1) Capital économique : il est constitué de l’ensemble des facteurs de
production, des biens économiques, et du revenu. Il fonctionnera
différemment selon la société, par exemple on peut opposer la logique
des récoltes antérieures qui caractérise les sociétés agraires au calcul
rationnel du capitalisme
2) Capital culturel : il est constitué de l’ensemble des dispositions et
qualifications intellectuelles, mais aussi des biens culturels acquis
au cours de la formation et de l’histoire individuelle. Il peut exister
sous trois formes : incorporée (dispositions de l’individu), objective
comme bien culturel (tableau, livre,…) et institutionnalisée (titre
scolaire).
3) Capital social : il désigne le réseau des relations sociales d’un
individu. Son volume " dépend de l’étendue des liaisons qu’il peut
effectivement mobiliser et du volume du capital (économique, culturel ou
symbolique) possédé en propre par chacun de ceux auxquels il est lié ".
Il dépend des institutions qui favorisent les échanges légitimes et
excluent les autres (rallyes, clubs, pratiques collectives comme le
sports) et du travail de sociabilité.
4) Capital symbolique : il désigne des biens symboliques comme
l’honneur, le prestige, la réputation, dont l’accumulation et la
reproduction motive tout autant les individus et les groupes que celle
des biens matériels ou des titres scolaires. La notion de légitimité est
ici centrale, la violence légitime avec laquelle les dominants exercent
leur puissance sur les dominés au sein d’un champ s’appuie
essentiellement sur la possession d’un stock de biens symboliques. On
peut illustrer facilement la notion par référence aux champs artistique
(être invité dans telle émission télévisée, exposer dans une galerie
renommée) ou scientifiques (article dans une revue prestigieuse,
citation dans une bibliographie,…).
Champ : " J’appelle champ un espace de jeu, un champ de
relations objectives entre des individus ou des institutions en
compétition pour un enjeu identique. " L’enjeu (pouvoir, prestige,
revenu,…) n’entraîne la compétition, qui fonde le champ en transformant
l’espace social en un lieu où s’affrontent des intérêts contradictoires,
qu’à la condition que les individus s’investissent (et investissent
leurs capitaux) pour le conquérir. Cela suppose qu’ils soient victimes
de la " magie sociale " des institutions qui érigent en intérêt les
enjeux liés au fonctionnement du champ considéré.

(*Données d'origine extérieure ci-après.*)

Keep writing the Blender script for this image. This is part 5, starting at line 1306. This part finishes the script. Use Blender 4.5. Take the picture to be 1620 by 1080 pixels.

Un bon exemple de cette démarche est fourni par l’analyse de la mode à
travers ses magazines :
Lire : P. Bourdieu, Questions de sociologie, 1980, Ed. de Minuit, 1984,
pp. 196-199
Par analogie à l’analyse wébérienne de l’Etat —
institution qui possède le monopole de la violence légitime —, Bourdieu
forge le concept de violence symbolique qui transpose ce qui concernait
la force militaire. En insistant sur la source de toute légitimation
symbolique, les classes supérieures, il en déduit une sociologie de la
domination qui n’était pas dans le propos de Weber.
mérite scolaire et habitus prédisposant à la réussite
don artistique et habitus prédisposant au goût légitime
compétence politique et habitus prédisposant à comprendre, formuler,
exprimer en public les enjeux et les actions publiques et du capital
social permettant de se placer.
Les dominés acceptent la domination non parce qu’elle
est imposée mais parce qu’ils se croient responsables de leur faible
performance, de leur " mauvais " goût, ou de leur incompétence
politique. Bourdieu rappelle qu’aucune domination ne peut apparaître
ouvertement pour ce qu’elle est : l’utilisation par un groupe de sa
position de force pour s’accaparer privilèges et avantages et en exclure
les autres. On peut trouver à cette nécessité deux raisons :
les membres des classes dominées doivent accepter leur domination, elle
doit donc être légitimée par une supériorité " naturelle ", un " mérite
" quelconque ;
les membres de la classe dominante doivent croire aux fondements
légitimes de leur domination, sans la tranquille assurance que confère
le sentiment d’avoir " mérité " ses privilèges, il serait impossible
d’en jouir.
Dans les sociétés d’ordre ou de castes, la supériorité
des rejetons de haute ascendance (le " sang bleu " garantissant le degré
d’honneur des nobles, la " pureté " garantissant le degré de proximité
divine des brahmanes) est admise comme un fait de nature, de source
divine, et n’a pas à être confirmée par les qualités intrinsèques de la
personne. Mais, nos sociétés rejetant juridiquement toute différence
basée sur la naissance, il faut asseoir la légitimité des dominants sur
de supposés " dons ", " talents ", ou " mérites " individuels, d’où la
difficulté : faire apparaître comme personnelles des qualités qui
concordent massivement avec l’origine sociale.
Travail, acharnement, chance, astuce du " self made man ", jouent ce
rôle dans le champ de la réussite commerciale ou industrielle, ils
fondent le mythe démocratique américain.